普通に暗記とアドリブが半々くらいじゃないですかね?
なんかYoutuberとかは断言した方が再生数が伸びるので「受験は全て暗記だ!」とか「受験に暗記は全く必要ない!」とかいかにも言いそうですけど、常識的に考えてどちらも必要という方が真相に近いと思います。
あと「どこまでの記憶を暗記と呼ぶか」みたいな話もあって、例えば数学の整数問題とかだと個々の問題の解法は暗記できなくても一定の解法パターンを覚えておいてそれを総当たりで試すのが最上位層の標準的な戦略だったりします。年表のような個別知識に限らずそういうセオリーとかテクニックまで暗記に含めるのであれば、暗記で賄えることはもう少し多くなります。

補足391:これは僕が理系だから偏見があるかもしれないんですが、社会系の科目でよく言われる「世界史は流れを抑えるのが重要で暗記科目ではない」みたいな言説って普通に嘘ですよね? 流れを抑えるのは重要だし、それに加えて固有名詞や年代をかなり暗記する必要があるというのが真相のような気がします。

ちなみに僕は覚えなくても済むことは覚えたくない方だったので、いつでも導出できる定理とかはそんなに覚えていませんでした。
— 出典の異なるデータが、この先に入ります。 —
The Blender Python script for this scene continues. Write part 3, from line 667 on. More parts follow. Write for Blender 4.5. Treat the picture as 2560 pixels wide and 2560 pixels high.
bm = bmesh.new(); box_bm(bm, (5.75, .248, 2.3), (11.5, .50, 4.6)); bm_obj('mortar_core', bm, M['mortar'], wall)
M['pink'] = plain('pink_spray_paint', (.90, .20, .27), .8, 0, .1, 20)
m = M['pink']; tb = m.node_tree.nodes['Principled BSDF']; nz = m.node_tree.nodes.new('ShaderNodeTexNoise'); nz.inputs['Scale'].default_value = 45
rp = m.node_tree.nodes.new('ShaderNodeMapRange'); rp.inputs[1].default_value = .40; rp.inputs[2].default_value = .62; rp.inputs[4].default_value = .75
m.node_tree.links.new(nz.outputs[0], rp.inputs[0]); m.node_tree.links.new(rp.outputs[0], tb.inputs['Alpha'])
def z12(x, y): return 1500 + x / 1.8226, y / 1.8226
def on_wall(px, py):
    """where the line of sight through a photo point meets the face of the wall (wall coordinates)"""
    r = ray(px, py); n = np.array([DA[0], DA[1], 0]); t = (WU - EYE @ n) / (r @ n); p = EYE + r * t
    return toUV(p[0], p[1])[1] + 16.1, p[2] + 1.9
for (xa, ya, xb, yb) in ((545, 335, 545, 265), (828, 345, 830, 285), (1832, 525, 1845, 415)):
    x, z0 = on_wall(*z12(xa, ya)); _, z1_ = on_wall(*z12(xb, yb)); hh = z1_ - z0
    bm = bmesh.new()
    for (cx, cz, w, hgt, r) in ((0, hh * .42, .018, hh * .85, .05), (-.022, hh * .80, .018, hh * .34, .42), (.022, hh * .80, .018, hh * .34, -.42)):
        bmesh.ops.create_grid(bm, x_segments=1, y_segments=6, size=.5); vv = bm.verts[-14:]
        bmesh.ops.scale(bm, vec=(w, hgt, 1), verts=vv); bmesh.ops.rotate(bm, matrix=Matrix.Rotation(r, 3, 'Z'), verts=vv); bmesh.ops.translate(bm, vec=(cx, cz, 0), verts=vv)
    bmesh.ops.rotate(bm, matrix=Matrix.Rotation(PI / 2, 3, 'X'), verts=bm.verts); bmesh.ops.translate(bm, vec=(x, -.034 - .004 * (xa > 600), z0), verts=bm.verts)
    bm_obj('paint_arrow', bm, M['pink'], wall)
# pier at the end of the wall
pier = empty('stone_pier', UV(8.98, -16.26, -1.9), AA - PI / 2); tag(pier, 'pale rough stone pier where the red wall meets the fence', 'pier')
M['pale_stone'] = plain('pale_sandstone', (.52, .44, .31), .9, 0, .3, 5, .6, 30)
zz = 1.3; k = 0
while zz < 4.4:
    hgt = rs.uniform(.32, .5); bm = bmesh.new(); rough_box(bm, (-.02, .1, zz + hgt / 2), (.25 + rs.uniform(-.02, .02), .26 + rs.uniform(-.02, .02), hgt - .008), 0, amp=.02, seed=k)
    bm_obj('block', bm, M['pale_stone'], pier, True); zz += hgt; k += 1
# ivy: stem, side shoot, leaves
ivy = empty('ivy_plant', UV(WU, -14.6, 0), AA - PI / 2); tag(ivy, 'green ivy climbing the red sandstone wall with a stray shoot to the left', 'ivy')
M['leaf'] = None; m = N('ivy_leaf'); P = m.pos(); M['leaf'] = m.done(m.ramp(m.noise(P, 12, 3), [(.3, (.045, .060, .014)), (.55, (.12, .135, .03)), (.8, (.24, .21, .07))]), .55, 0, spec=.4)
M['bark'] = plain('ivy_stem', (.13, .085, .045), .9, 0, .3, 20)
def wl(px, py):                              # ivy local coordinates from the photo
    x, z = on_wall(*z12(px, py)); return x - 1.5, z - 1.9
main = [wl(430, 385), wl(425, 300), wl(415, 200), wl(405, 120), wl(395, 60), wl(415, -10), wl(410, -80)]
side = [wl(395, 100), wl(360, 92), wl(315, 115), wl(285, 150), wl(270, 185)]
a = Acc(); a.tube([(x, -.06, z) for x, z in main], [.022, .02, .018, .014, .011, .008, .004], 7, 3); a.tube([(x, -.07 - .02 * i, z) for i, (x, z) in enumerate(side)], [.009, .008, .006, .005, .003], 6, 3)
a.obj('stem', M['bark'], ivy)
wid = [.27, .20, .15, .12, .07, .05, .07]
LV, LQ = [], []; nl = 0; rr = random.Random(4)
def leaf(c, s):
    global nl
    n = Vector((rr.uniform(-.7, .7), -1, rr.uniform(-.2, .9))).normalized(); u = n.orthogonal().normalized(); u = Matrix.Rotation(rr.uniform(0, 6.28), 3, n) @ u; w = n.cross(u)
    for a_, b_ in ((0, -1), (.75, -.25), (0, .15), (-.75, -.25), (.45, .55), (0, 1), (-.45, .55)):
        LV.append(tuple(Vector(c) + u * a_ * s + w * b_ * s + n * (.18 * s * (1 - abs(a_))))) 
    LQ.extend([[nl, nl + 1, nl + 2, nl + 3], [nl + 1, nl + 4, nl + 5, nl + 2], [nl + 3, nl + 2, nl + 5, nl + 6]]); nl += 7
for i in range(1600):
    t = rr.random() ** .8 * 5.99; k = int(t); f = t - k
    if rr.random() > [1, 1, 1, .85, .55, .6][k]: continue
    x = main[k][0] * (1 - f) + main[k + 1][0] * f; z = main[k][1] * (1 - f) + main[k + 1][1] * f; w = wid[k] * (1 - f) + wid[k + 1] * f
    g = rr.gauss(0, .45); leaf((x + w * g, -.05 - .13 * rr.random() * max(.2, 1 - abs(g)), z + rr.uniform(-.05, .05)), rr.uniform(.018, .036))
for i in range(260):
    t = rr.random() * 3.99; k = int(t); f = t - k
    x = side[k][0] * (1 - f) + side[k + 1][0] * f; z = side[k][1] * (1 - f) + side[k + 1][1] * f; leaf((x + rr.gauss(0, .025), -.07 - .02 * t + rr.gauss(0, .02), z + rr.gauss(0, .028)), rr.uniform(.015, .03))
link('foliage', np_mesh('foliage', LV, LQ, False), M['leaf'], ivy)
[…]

三角関数の積和の公式を覚えていなくて東大を受けたときですらその場でちょっと頭捻って導出していましたが、それも暗記してしまった方が楽な人もいるでしょうし、人それぞれではあります。

 

322.スペースやらないんですか?(やるなら是非参加したい)

現状では特にやる予定はないです。別にやらないという信条があるわけではないですが、ブログの方が楽だし得意なのでスペースを開く動機が特にないくらいの感じです。
ちなみにブログ書いてる画面の配信とかしてもいいんじゃないかみたいな話をこの前友達としたので、それはするかもしれないし、しないかもしれません。

 

323.そろそろ研修おわる新社会人なんですが、配属が不安なのでlwさんの仕事への考え方とかこれやった方がいいよって事があったら教えていただきたいです。

これ三ヶ月前くらいの投稿ですが、そろそろ配属先に慣れましたかね?

f:id:saize_lw:20210821233632j:plain

意外にも僕はわりと楽しく働いている方で、少なくとも興味ない研究室に配属された大学院よりは会社の方が明らかに良いです。ネットには仕事に行きたくない社会人が無限にいるので学生のうちはそれを鵜呑みにして怯えていましたが、アレは思想が先鋭化しているやつは声がでかいといういつものパターンに過ぎませんでした。
結果を出すまでが自己裁量の大学院と違って会社は退勤した瞬間に仕事のことを何もかも忘れていいですし、月収いくらで雇われてる限りは本質的に責任がないのが楽なところです。会社員は雇用主とリスクリターンを共有する運命共同体ではなく、雇用主が現金リソースを変換して確保する作業リソースに過ぎないので、会社員の動作不良は全部雇用主の責任です。